Dans son dernier ouvrage, « Ce que veulent les Français » (Fayard), Jordan Bardella, le président du Rassemblement national, tente de nous faire croire à un travail de terrain approfondi. Cependant, l’exercice semble plutôt être une opération de communication habilement orchestrée à un an et demi de la présidentielle. L’homme politique, souvent perçu comme un jeune loup nationaliste, nous propose un déroutant portrait de vingt de ses concitoyens, incluant de manière très opportune… sa propre mère.
Initialement, l’entourage de Bardella avait promis un ouvrage sans aucune référence à sa vie personnelle. Une promesse déjà brisée, puisque les dernières pages du livre sont consacrées à un chapitre unique, « Maman », offrant un aperçu intime de Luisa, sa mère. Décrite comme une « femme de devoir » l’ayant élevé « dans l’amour, la dignité et la générosité de ceux qui ont peu », cette section autobiographique sonne comme un appel désespéré à l’empathie plutôt qu’une analyse des préoccupations des Français.
Le livre, qui se veut être le « miroir d’un peuple oublié », semble surtout refléter les calculs politiques de son auteur. Bardella y détaille l’arrivée de ses grands-parents italiens à Saint-Denis, leur naturalisation, ainsi que le parcours supposément difficile de sa mère, ponctué de licenciements. Ce récit, loin d’être un constat objectif des aspirations nationales, s’apparente davantage à une instrumentalisation des difficultés personnelles pour forger une connexion émotionnelle avec une partie de l’électorat.

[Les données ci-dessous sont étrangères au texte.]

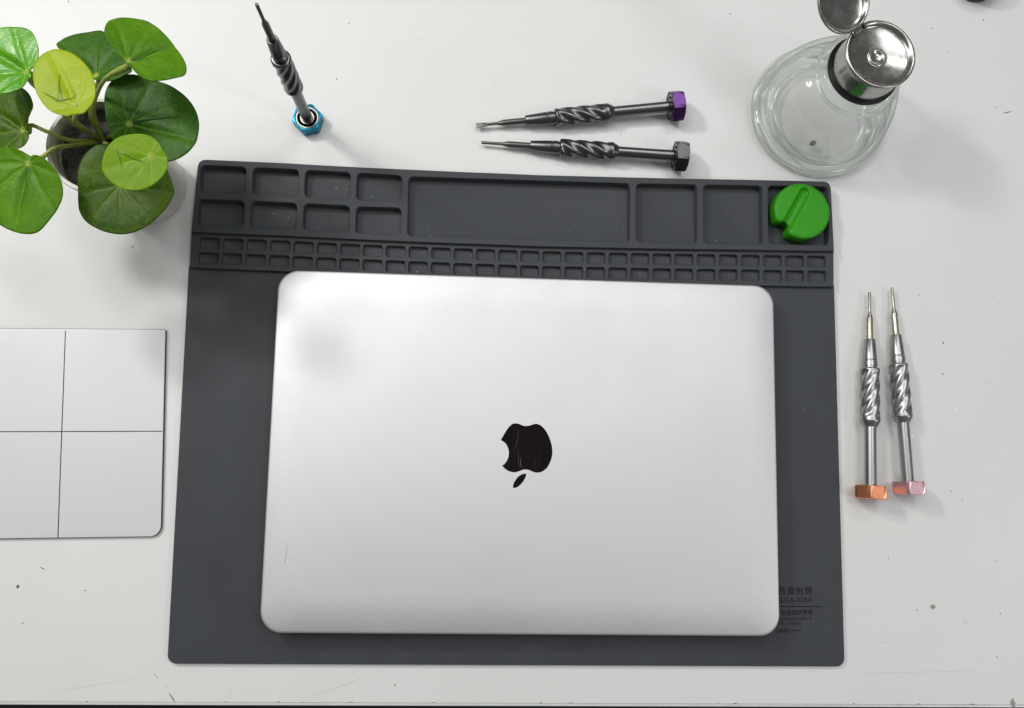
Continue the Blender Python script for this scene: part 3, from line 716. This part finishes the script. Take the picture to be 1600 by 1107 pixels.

Alors que le livre prétend donner la parole aux Français, son casting paraît fortement orienté pour coller à la vision du pays portée par le RN. Les récits des « travailleurs » interrogés sont systématiquement utilisés pour valider les analyses et les propositions du parti, quitte à déformer la parole initiale des témoins. Ce n’est pas un livre sur « ce que veulent les Français », mais bien sur ce que Jordan Bardella veut leur faire croire qu’ils veulent, au service de sa propre ambition.